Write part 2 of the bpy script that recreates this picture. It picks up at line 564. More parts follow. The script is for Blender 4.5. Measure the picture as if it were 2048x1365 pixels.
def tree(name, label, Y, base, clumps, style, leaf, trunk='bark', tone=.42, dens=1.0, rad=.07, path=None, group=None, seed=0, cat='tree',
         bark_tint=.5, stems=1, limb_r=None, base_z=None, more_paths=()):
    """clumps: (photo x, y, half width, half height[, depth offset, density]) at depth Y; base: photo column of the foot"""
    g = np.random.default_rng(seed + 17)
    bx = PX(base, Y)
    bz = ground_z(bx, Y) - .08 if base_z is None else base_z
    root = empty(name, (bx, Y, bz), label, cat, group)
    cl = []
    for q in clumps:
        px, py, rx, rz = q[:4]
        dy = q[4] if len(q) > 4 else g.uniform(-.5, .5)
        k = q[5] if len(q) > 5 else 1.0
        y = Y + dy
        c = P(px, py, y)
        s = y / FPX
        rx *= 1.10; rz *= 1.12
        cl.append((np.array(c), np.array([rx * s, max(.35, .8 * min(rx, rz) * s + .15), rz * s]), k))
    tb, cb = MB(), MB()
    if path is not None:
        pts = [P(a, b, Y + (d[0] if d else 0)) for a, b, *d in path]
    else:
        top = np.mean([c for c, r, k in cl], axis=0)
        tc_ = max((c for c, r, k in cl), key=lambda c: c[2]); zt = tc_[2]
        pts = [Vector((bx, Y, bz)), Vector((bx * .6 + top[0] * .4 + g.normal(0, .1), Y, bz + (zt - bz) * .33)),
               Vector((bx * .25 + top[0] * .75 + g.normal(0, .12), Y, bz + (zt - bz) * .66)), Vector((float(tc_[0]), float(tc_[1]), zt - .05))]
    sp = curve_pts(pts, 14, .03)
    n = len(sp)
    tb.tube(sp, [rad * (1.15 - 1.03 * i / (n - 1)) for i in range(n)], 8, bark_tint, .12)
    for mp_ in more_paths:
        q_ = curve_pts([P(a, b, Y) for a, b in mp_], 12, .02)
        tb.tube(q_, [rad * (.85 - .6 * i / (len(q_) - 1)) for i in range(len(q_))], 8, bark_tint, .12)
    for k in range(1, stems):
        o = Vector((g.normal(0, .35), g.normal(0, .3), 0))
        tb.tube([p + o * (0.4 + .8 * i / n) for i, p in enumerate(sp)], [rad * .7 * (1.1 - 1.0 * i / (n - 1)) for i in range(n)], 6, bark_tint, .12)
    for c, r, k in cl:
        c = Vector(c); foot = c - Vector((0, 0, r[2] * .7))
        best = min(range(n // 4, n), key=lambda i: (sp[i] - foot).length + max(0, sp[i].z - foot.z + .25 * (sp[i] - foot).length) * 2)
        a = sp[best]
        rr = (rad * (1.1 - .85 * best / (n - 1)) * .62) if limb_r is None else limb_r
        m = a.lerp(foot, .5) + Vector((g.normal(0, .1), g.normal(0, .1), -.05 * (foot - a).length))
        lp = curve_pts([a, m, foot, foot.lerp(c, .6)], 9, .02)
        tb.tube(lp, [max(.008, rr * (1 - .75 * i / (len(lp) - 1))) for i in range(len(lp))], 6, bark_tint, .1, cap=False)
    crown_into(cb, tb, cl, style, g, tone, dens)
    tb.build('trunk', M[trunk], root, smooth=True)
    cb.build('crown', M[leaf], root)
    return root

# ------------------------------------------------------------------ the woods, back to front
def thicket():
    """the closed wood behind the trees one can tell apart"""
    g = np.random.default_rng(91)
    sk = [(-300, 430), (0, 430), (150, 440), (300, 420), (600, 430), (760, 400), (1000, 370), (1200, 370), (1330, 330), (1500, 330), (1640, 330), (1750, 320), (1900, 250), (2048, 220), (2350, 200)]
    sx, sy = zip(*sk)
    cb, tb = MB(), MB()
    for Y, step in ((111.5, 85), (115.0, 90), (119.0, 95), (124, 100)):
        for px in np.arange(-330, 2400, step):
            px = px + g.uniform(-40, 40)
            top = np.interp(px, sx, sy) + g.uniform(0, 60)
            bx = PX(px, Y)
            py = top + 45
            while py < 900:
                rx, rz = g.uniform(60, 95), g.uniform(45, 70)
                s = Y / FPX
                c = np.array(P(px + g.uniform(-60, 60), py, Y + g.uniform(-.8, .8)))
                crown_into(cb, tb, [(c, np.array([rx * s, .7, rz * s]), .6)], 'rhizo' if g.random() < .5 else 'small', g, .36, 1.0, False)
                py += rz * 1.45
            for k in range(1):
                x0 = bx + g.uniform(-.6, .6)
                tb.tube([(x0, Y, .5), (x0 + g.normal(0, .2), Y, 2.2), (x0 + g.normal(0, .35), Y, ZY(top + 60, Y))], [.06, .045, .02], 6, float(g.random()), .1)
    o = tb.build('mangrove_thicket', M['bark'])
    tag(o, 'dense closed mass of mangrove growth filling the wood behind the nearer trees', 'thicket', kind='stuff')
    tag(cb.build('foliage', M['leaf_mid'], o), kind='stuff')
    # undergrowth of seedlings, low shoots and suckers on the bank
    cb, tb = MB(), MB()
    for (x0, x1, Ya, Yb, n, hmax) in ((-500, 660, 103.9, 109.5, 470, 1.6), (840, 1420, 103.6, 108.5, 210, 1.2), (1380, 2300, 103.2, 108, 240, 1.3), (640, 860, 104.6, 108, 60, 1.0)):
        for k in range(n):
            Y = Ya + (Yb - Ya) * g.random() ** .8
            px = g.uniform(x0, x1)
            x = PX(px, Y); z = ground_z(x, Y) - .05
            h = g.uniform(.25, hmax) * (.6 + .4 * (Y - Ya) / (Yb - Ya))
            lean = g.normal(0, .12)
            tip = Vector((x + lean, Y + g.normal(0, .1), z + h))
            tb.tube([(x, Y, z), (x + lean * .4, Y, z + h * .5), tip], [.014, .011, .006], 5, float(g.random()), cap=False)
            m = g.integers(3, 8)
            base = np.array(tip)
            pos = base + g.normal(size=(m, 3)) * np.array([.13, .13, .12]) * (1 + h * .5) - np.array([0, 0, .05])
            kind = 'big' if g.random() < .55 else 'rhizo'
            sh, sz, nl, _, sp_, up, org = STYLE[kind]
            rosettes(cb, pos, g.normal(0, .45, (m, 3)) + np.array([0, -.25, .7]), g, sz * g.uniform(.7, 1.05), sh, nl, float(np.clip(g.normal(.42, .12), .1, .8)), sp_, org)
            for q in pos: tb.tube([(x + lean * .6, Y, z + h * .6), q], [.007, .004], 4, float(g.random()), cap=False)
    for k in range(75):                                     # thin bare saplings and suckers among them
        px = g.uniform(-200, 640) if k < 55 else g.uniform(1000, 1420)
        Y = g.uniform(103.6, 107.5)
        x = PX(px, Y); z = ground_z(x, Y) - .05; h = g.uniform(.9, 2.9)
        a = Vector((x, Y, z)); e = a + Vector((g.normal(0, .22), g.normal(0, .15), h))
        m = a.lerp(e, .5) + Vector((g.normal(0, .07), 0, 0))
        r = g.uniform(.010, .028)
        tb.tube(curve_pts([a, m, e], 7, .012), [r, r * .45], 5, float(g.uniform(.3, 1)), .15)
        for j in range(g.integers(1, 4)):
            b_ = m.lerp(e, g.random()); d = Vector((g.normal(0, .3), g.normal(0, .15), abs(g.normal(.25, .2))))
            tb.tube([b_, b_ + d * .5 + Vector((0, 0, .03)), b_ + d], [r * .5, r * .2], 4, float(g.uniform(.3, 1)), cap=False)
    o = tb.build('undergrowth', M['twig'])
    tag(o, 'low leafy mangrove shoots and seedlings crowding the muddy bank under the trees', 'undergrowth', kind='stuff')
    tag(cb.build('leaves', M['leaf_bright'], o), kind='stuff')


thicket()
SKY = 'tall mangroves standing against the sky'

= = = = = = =

▶ [DIRECTIONS]: All of the data needs to be printed once more, exactly.

▶ [PROBLEM SOLUTION]:
Write part 2 of the bpy script that recreates this picture. It picks up at line 564. More parts follow. The script is for Blender 4.5. Measure the picture as if it were 2048x1365 pixels.
def tree(name, label, Y, base, clumps, style, leaf, trunk='bark', tone=.42, dens=1.0, rad=.07, path=None, group=None, seed=0, cat='tree',
         bark_tint=.5, stems=1, limb_r=None, base_z=None, more_paths=()):
    """clumps: (photo x, y, half width, half height[, depth offset, density]) at depth Y; base: photo column of the foot"""
    g = np.random.default_rng(seed + 17)
    bx = PX(base, Y)
    bz = ground_z(bx, Y) - .08 if base_z is None else base_z
    root = empty(name, (bx, Y, bz), label, cat, group)
    cl = []
    for q in clumps:
        px, py, rx, rz = q[:4]
        dy = q[4] if len(q) > 4 else g.uniform(-.5, .5)
        k = q[5] if len(q) > 5 else 1.0
        y = Y + dy
        c = P(px, py, y)
        s = y / FPX
        rx *= 1.10; rz *= 1.12
        cl.append((np.array(c), np.array([rx * s, max(.35, .8 * min(rx, rz) * s + .15), rz * s]), k))
    tb, cb = MB(), MB()
    if path is not None:
        pts = [P(a, b, Y + (d[0] if d else 0)) for a, b, *d in path]
    else:
        top = np.mean([c for c, r, k in cl], axis=0)
        tc_ = max((c for c, r, k in cl), key=lambda c: c[2]); zt = tc_[2]
        pts = [Vector((bx, Y, bz)), Vector((bx * .6 + top[0] * .4 + g.normal(0, .1), Y, bz + (zt - bz) * .33)),
               Vector((bx * .25 + top[0] * .75 + g.normal(0, .12), Y, bz + (zt - bz) * .66)), Vector((float(tc_[0]), float(tc_[1]), zt - .05))]
    sp = curve_pts(pts, 14, .03)
    n = len(sp)
    tb.tube(sp, [rad * (1.15 - 1.03 * i / (n - 1)) for i in range(n)], 8, bark_tint, .12)
    for mp_ in more_paths:
        q_ = curve_pts([P(a, b, Y) for a, b in mp_], 12, .02)
        tb.tube(q_, [rad * (.85 - .6 * i / (len(q_) - 1)) for i in range(len(q_))], 8, bark_tint, .12)
    for k in range(1, stems):
        o = Vector((g.normal(0, .35), g.normal(0, .3), 0))
        tb.tube([p + o * (0.4 + .8 * i / n) for i, p in enumerate(sp)], [rad * .7 * (1.1 - 1.0 * i / (n - 1)) for i in range(n)], 6, bark_tint, .12)
    for c, r, k in cl:
        c = Vector(c); foot = c - Vector((0, 0, r[2] * .7))
        best = min(range(n // 4, n), key=lambda i: (sp[i] - foot).length + max(0, sp[i].z - foot.z + .25 * (sp[i] - foot).length) * 2)
        a = sp[best]
        rr = (rad * (1.1 - .85 * best / (n - 1)) * .62) if limb_r is None else limb_r
        m = a.lerp(foot, .5) + Vector((g.normal(0, .1), g.normal(0, .1), -.05 * (foot - a).length))
        lp = curve_pts([a, m, foot, foot.lerp(c, .6)], 9, .02)
        tb.tube(lp, [max(.008, rr * (1 - .75 * i / (len(lp) - 1))) for i in range(len(lp))], 6, bark_tint, .1, cap=False)
    crown_into(cb, tb, cl, style, g, tone, dens)
    tb.build('trunk', M[trunk], root, smooth=True)
    cb.build('crown', M[leaf], root)
    return root

# ------------------------------------------------------------------ the woods, back to front
def thicket():
    """the closed wood behind the trees one can tell apart"""
    g = np.random.default_rng(91)
    sk = [(-300, 430), (0, 430), (150, 440), (300, 420), (600, 430), (760, 400), (1000, 370), (1200, 370), (1330, 330), (1500, 330), (1640, 330), (1750, 320), (1900, 250), (2048, 220), (2350, 200)]
    sx, sy = zip(*sk)
    cb, tb = MB(), MB()
    for Y, step in ((111.5, 85), (115.0, 90), (119.0, 95), (124, 100)):
        for px in np.arange(-330, 2400, step):
            px = px + g.uniform(-40, 40)
            top = np.interp(px, sx, sy) + g.uniform(0, 60)
            bx = PX(px, Y)
            py = top + 45
            while py < 900:
                rx, rz = g.uniform(60, 95), g.uniform(45, 70)
                s = Y / FPX
                c = np.array(P(px + g.uniform(-60, 60), py, Y + g.uniform(-.8, .8)))
                crown_into(cb, tb, [(c, np.array([rx * s, .7, rz * s]), .6)], 'rhizo' if g.random() < .5 else 'small', g, .36, 1.0, False)
                py += rz * 1.45
            for k in range(1):
                x0 = bx + g.uniform(-.6, .6)
                tb.tube([(x0, Y, .5), (x0 + g.normal(0, .2), Y, 2.2), (x0 + g.normal(0, .35), Y, ZY(top + 60, Y))], [.06, .045, .02], 6, float(g.random()), .1)
    o = tb.build('mangrove_thicket', M['bark'])
    tag(o, 'dense closed mass of mangrove growth filling the wood behind the nearer trees', 'thicket', kind='stuff')
    tag(cb.build('foliage', M['leaf_mid'], o), kind='stuff')
    # undergrowth of seedlings, low shoots and suckers on the bank
    cb, tb = MB(), MB()
    for (x0, x1, Ya, Yb, n, hmax) in ((-500, 660, 103.9, 109.5, 470, 1.6), (840, 1420, 103.6, 108.5, 210, 1.2), (1380, 2300, 103.2, 108, 240, 1.3), (640, 860, 104.6, 108, 60, 1.0)):
        for k in range(n):
            Y = Ya + (Yb - Ya) * g.random() ** .8
            px = g.uniform(x0, x1)
            x = PX(px, Y); z = ground_z(x, Y) - .05
            h = g.uniform(.25, hmax) * (.6 + .4 * (Y - Ya) / (Yb - Ya))
            lean = g.normal(0, .12)
            tip = Vector((x + lean, Y + g.normal(0, .1), z + h))
            tb.tube([(x, Y, z), (x + lean * .4, Y, z + h * .5), tip], [.014, .011, .006], 5, float(g.random()), cap=False)
            m = g.integers(3, 8)
            base = np.array(tip)
            pos = base + g.normal(size=(m, 3)) * np.array([.13, .13, .12]) * (1 + h * .5) - np.array([0, 0, .05])
            kind = 'big' if g.random() < .55 else 'rhizo'
            sh, sz, nl, _, sp_, up, org = STYLE[kind]
            rosettes(cb, pos, g.normal(0, .45, (m, 3)) + np.array([0, -.25, .7]), g, sz * g.uniform(.7, 1.05), sh, nl, float(np.clip(g.normal(.42, .12), .1, .8)), sp_, org)
            for q in pos: tb.tube([(x + lean * .6, Y, z + h * .6), q], [.007, .004], 4, float(g.random()), cap=False)
    for k in range(75):                                     # thin bare saplings and suckers among them
        px = g.uniform(-200, 640) if k < 55 else g.uniform(1000, 1420)
        Y = g.uniform(103.6, 107.5)
        x = PX(px, Y); z = ground_z(x, Y) - .05; h = g.uniform(.9, 2.9)
        a = Vector((x, Y, z)); e = a + Vector((g.normal(0, .22), g.normal(0, .15), h))
        m = a.lerp(e, .5) + Vector((g.normal(0, .07), 0, 0))
        r = g.uniform(.010, .028)
        tb.tube(curve_pts([a, m, e], 7, .012), [r, r * .45], 5, float(g.uniform(.3, 1)), .15)
        for j in range(g.integers(1, 4)):
            b_ = m.lerp(e, g.random()); d = Vector((g.normal(0, .3), g.normal(0, .15), abs(g.normal(.25, .2))))
            tb.tube([b_, b_ + d * .5 + Vector((0, 0, .03)), b_ + d], [r * .5, r * .2], 4, float(g.uniform(.3, 1)), cap=False)
    o = tb.build('undergrowth', M['twig'])
    tag(o, 'low leafy mangrove shoots and seedlings crowding the muddy bank under the trees', 'undergrowth', kind='stuff')
    tag(cb.build('leaves', M['leaf_bright'], o), kind='stuff')


thicket()
SKY = 'tall mangroves standing against the sky'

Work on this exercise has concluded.